** Short exercise **
Retype the records below from their first line through the line holding "so.rotation_euler = sun_dir.to_track_quat('Z', 'Y').to_euler()", including both ends and no pictures.

** Begin **

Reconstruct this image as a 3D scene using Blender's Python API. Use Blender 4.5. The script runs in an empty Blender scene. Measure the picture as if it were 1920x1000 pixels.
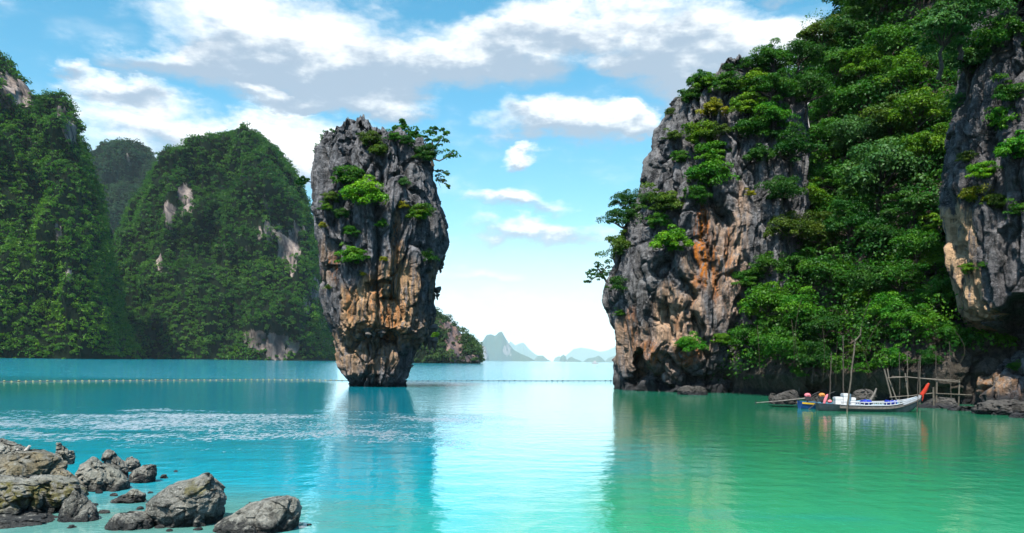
import bpy, math, random
import numpy as np
from mathutils import Vector
from mathutils.bvhtree import BVHTree

# ------------------------------------------------------------------ camera, sky, sun, exposure
S = bpy.context.scene
COL = S.collection
F = 1600.0            # focal length in photo pixels (photo is 1920 wide)
CX, HY = 960.0, 677.0  # column of the view axis, row of the horizon there
ROLL = math.radians(0.75)
CAMZ = 2.0
cd = bpy.data.cameras.new('camera')
cam = bpy.data.objects.new('camera', cd)
COL.objects.link(cam)
cam.location = (0, 0, CAMZ)
cam.rotation_euler = (math.pi / 2, -ROLL, 0)
cd.sensor_width = 36.0
cd.lens = 36.0 * F / 1920.0
cd.shift_y = (HY - 500.0) / 1920.0
cd.clip_start = 0.1
cd.clip_end = 40000
S.camera = cam
S.view_settings.view_transform = 'Standard'
S.view_settings.look = 'None'
S.view_settings.gamma = 1
S.view_settings.exposure = 0.4
S.cycles.use_denoising = True
S.cycles.max_bounces = 6
S.cycles.diffuse_bounces = 0
S.cycles.glossy_bounces = 3
S.cycles.transmission_bounces = 3
S.cycles.volume_bounces = 1
S.cycles.transparent_max_bounces = 6

SUN_EL, SUN_AZ = math.radians(57), math.radians(200)   # azimuth clockwise from +Y
sun_dir = Vector((math.sin(SUN_AZ) * math.cos(SUN_EL), math.cos(SUN_AZ) * math.cos(SUN_EL), math.sin(SUN_EL)))
sl = bpy.data.lights.new('sun', 'SUN')
sl.energy = 4.9
sl.angle = math.radians(0.5)
sl.color = (1.0, 0.94, 0.84)
so = bpy.data.objects.new('sun', sl)
COL.objects.link(so)
so.rotation_euler = sun_dir.to_track_quat('Z', 'Y').to_euler()

# ------------------------------------------------------------------ node helper
class NT:
    def __init__(self, tree):
        self.t = tree
    def n(self, typ, **kw):
        nd = self.t.nodes.new(typ)
        for k, v in kw.items():
            setattr(nd, k, v)
        return nd
    def l(self, a, b):
        self.t.links.new(a, b)
    def put(self, sock, v):
        if isinstance(v, bpy.types.NodeSocket):
            self.l(v, sock)
        else:
            sock.default_value = v
    def math(self, op, a, b=0.0, c=0.0, clamp=False):
        nd = self.n('ShaderNodeMath', operation=op, use_clamp=clamp)
        self.put(nd.inputs[0], a); self.put(nd.inputs[1], b); self.put(nd.inputs[2], c)
        return nd.outputs[0]
    def vmath(self, op, a, b=(0, 0, 0), out=0):
        nd = self.n('ShaderNodeVectorMath', operation=op)
        self.put(nd.inputs[0], a); self.put(nd.inputs[1], b)
        return nd.outputs[out]
    def mix(self, f, a, b, blend='MIX'):
        nd = self.n('ShaderNodeMix', data_type='RGBA', blend_type=blend)
        self.put(nd.inputs[0], f); self.put(nd.inputs[6], a); self.put(nd.inputs[7], b)
        return nd.outputs[2]
    def noise(self, vec, scale, detail=3.0, rough=0.55, dist=0.0, out=0):
        nd = self.n('ShaderNodeTexNoise')
        self.put(nd.inputs['Vector'], vec)
        nd.inputs['Scale'].default_value = scale
        nd.inputs['Detail'].default_value = detail
        nd.inputs['Roughness'].default_value = rough
        nd.inputs['Distortion'].default_value = dist
        return nd.outputs[out]
    def step(self, v, a, b, lo=0.0, hi=1.0):
        nd = self.n('ShaderNodeMapRange', interpolation_type='SMOOTHSTEP')
        self.put(nd.inputs[0], v); self.put(nd.inputs[1], a); self.put(nd.inputs[2], b)
        self.put(nd.inputs[3], lo); self.put(nd.inputs[4], hi)
        return nd.outputs[0]
    def attr(self, name, out='Fac'):
        nd = self.n('ShaderNodeAttribute'); nd.attribute_name = name
        return nd.outputs[out]
    def mapping(self, vec, scale):
        return self.vmath('MULTIPLY', vec, scale)

def rgb(r, g, b):
    return (r, g, b, 1.0)

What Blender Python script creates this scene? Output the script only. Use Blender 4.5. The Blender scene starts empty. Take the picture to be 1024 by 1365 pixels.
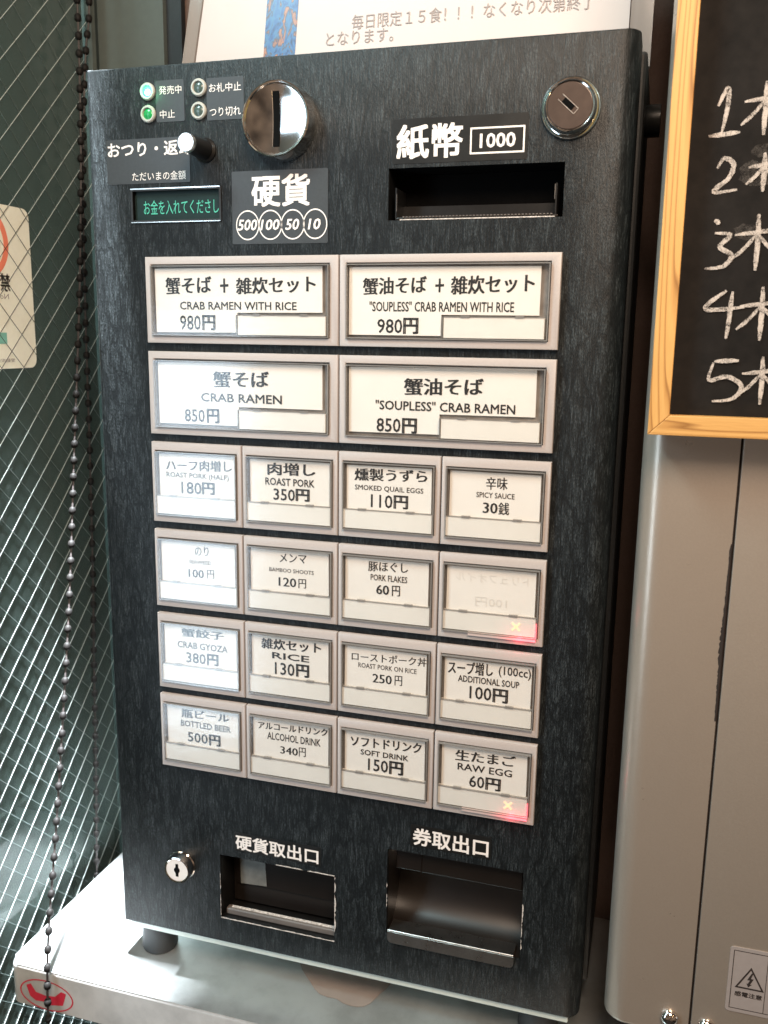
import bpy, bmesh, math, random
from mathutils import Vector, Matrix
random.seed(7)
S = bpy.context.scene
COL = S.collection
U = 0.062          # one layout unit (width of a small button) in metres
ZO = 1.28          # height of the layout origin above the floor
rad = math.radians

def P(x, y, z):
    return Vector((x * U, y * U, z * U + ZO))

# ------------------------------------------------------------------ camera
cam_d = bpy.data.cameras.new('camera')
cam = bpy.data.objects.new('camera', cam_d); COL.objects.link(cam)
R_ = Vector((0.95740818, 0.28837524, 0.01446696))
D_ = Vector((0.06895748, -0.17971042, -0.98129966))
F_ = Vector((-0.28038267, 0.94050193, -0.19194185))
m = Matrix((R_, -D_, -F_)).transposed().to_4x4()
m.translation = P(4.83233911, -8.01389574, -0.7163663)
cam.matrix_world = m
cam_d.sensor_fit = 'VERTICAL'; cam_d.sensor_height = 24.0
cam_d.lens = 24.0 * 1199.59 / 1365.0
cam_d.clip_start = 0.01; cam_d.clip_end = 50
cam_d.dof.use_dof = True
cam_d.dof.focus_distance = 8.6 * U
cam_d.dof.aperture_fstop = 9.0
S.camera = cam

# ------------------------------------------------------------------ world: dim warm restaurant interior
wd = bpy.data.worlds.new('World'); S.world = wd; wd.use_nodes = True
wn = wd.node_tree; bg = wn.nodes['Background']
tc = wn.nodes.new('ShaderNodeTexCoord'); nz = wn.nodes.new('ShaderNodeTexNoise')
nz.inputs['Scale'].default_value = 3.2; nz.inputs['Detail'].default_value = 3
rp = wn.nodes.new('ShaderNodeValToRGB')
rp.color_ramp.elements[0].position = .38; rp.color_ramp.elements[0].color = (.05, .034, .024, 1)
rp.color_ramp.elements[1].position = .68; rp.color_ramp.elements[1].color = (.34, .23, .155, 1)
wn.links.new(tc.outputs['Generated'], nz.inputs['Vector'])
wn.links.new(nz.outputs['Fac'], rp.inputs['Fac'])
wn.links.new(rp.outputs['Color'], bg.inputs['Color'])
bg.inputs['Strength'].default_value = 0.8

# ------------------------------------------------------------------ lamps
def area(name, loc, target, sx, sy, power, col, spread=180):
    l = bpy.data.lights.new(name, 'AREA'); l.shape = 'RECTANGLE'
    l.size = sx * U; l.size_y = sy * U; l.energy = power; l.color = col; l.spread = rad(spread)
    o = bpy.data.objects.new(name, l); COL.objects.link(o)
    o.location = P(*loc)
    o.rotation_euler = (P(*target) - P(*loc)).to_track_quat('-Z', 'Y').to_euler()
    return o
# daylight through the shop front on the left, in three panes
area('daylight_pane', (-4.05, -8.4, -4.8), (-2.2, 0, -4.4), 2.1, 8.6, 1.5, (.66, .84, 1.0))
area('daylight_pane', (-6.8, -7.6, -4.6), (0.5, 0, -3.6), 2.4, 7.5, 1.8, (.58, .80, 1.0))
# unseen spot added inside the glass to whiten the table's left end
l = bpy.data.lights.new('table_fill_spot', 'SPOT'); l.energy = 620; l.color = (.88, .95, 1.0)
l.spot_size = rad(13); l.spot_blend = .6; l.shadow_soft_size = .30 * U
o = bpy.data.objects.new('table_fill_spot', l); COL.objects.link(o); o.location = P(-.95, .25, 6.6)
o.rotation_euler = (P(-.98, .40, -7.77) - P(-.95, .25, 6.6)).to_track_quat('-Z', 'Y').to_euler()
area('transom_pane', (-4.3, -8.4, 3.0), (-.5, 0, 0.6), 2.6, 3.2, .75, (.66, .84, 1.0))
area('outside_wall_fill', (-3.6, -6, 9), (-6, 4, -2), 3, 3, 7, (.70, .95, 1.0))  # fill lamp added out of view to brighten the outside wall
# warm ceiling lamps of the restaurant
area('ceiling_lamp', (7.5, -11, 8.5), (2.5, 0, -3), 6, 6, 11.8, (1.0, .78, .60))
for q in ((12.5, -9.5, -1.6), (10.5, -10, 3.2), (14, -6, 1.0)):
    l = bpy.data.lights.new('bulb', 'POINT'); l.energy = .35; l.color = (1, .62, .3); l.shadow_soft_size = .012
    o = bpy.data.objects.new('bulb', l); COL.objects.link(o); o.location = P(*q)

S.view_settings.view_transform = 'Standard'; S.view_settings.look = 'None'
S.view_settings.exposure = 0.24; S.view_settings.gamma = 1.0
S.render.engine = 'CYCLES'
S.cycles.max_bounces = 10; S.cycles.transparent_max_bounces = 24

# ------------------------------------------------------------------ materials
def newmat(name):
    mt = bpy.data.materials.new(name); mt.use_nodes = True
    return mt, mt.node_tree, mt.node_tree.nodes['Principled BSDF']

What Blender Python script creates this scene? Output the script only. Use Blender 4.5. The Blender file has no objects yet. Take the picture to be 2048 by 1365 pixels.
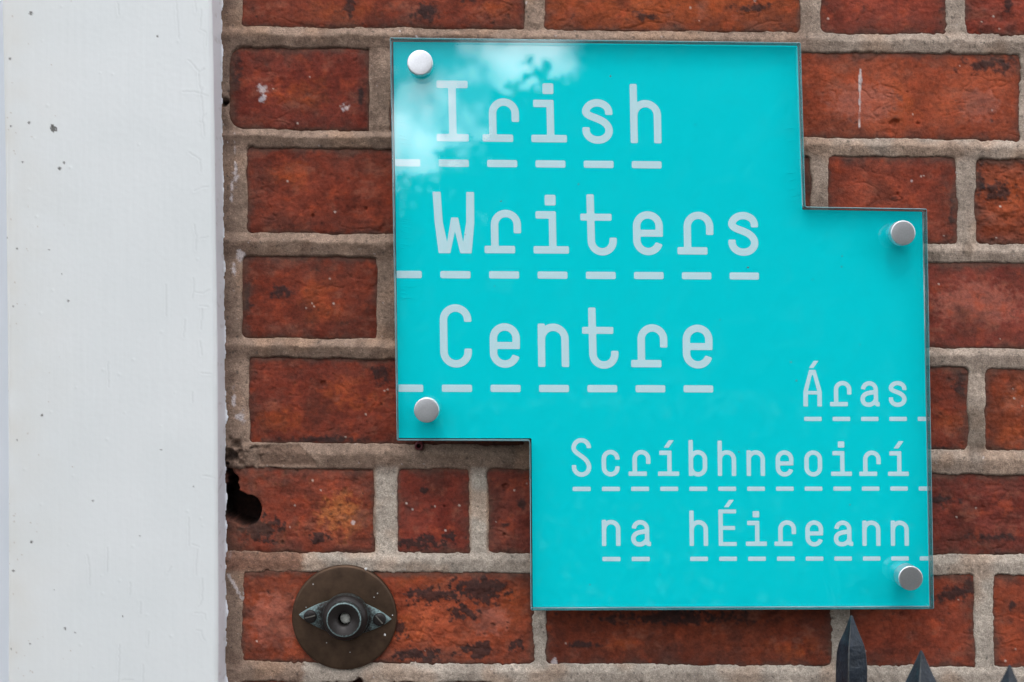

** End **

** Completed task **
Reconstruct this image as a 3D scene using Blender's Python API. Use Blender 4.5. The script runs in an empty Blender scene. Measure the picture as if it were 1920x1000 pixels.
import bpy, math, random
import numpy as np
from mathutils import Vector
from mathutils.bvhtree import BVHTree

# ------------------------------------------------------------------ camera, sky, sun, exposure
S = bpy.context.scene
COL = S.collection
F = 1600.0            # focal length in photo pixels (photo is 1920 wide)
CX, HY = 960.0, 677.0  # column of the view axis, row of the horizon there
ROLL = math.radians(0.75)
CAMZ = 2.0
cd = bpy.data.cameras.new('camera')
cam = bpy.data.objects.new('camera', cd)
COL.objects.link(cam)
cam.location = (0, 0, CAMZ)
cam.rotation_euler = (math.pi / 2, -ROLL, 0)
cd.sensor_width = 36.0
cd.lens = 36.0 * F / 1920.0
cd.shift_y = (HY - 500.0) / 1920.0
cd.clip_start = 0.1
cd.clip_end = 40000
S.camera = cam
S.view_settings.view_transform = 'Standard'
S.view_settings.look = 'None'
S.view_settings.gamma = 1
S.view_settings.exposure = 0.4
S.cycles.use_denoising = True
S.cycles.max_bounces = 6
S.cycles.diffuse_bounces = 0
S.cycles.glossy_bounces = 3
S.cycles.transmission_bounces = 3
S.cycles.volume_bounces = 1
S.cycles.transparent_max_bounces = 6

SUN_EL, SUN_AZ = math.radians(57), math.radians(200)   # azimuth clockwise from +Y
sun_dir = Vector((math.sin(SUN_AZ) * math.cos(SUN_EL), math.cos(SUN_AZ) * math.cos(SUN_EL), math.sin(SUN_EL)))
sl = bpy.data.lights.new('sun', 'SUN')
sl.energy = 4.9
sl.angle = math.radians(0.5)
sl.color = (1.0, 0.94, 0.84)
so = bpy.data.objects.new('sun', sl)
COL.objects.link(so)
so.rotation_euler = sun_dir.to_track_quat('Z', 'Y').to_euler()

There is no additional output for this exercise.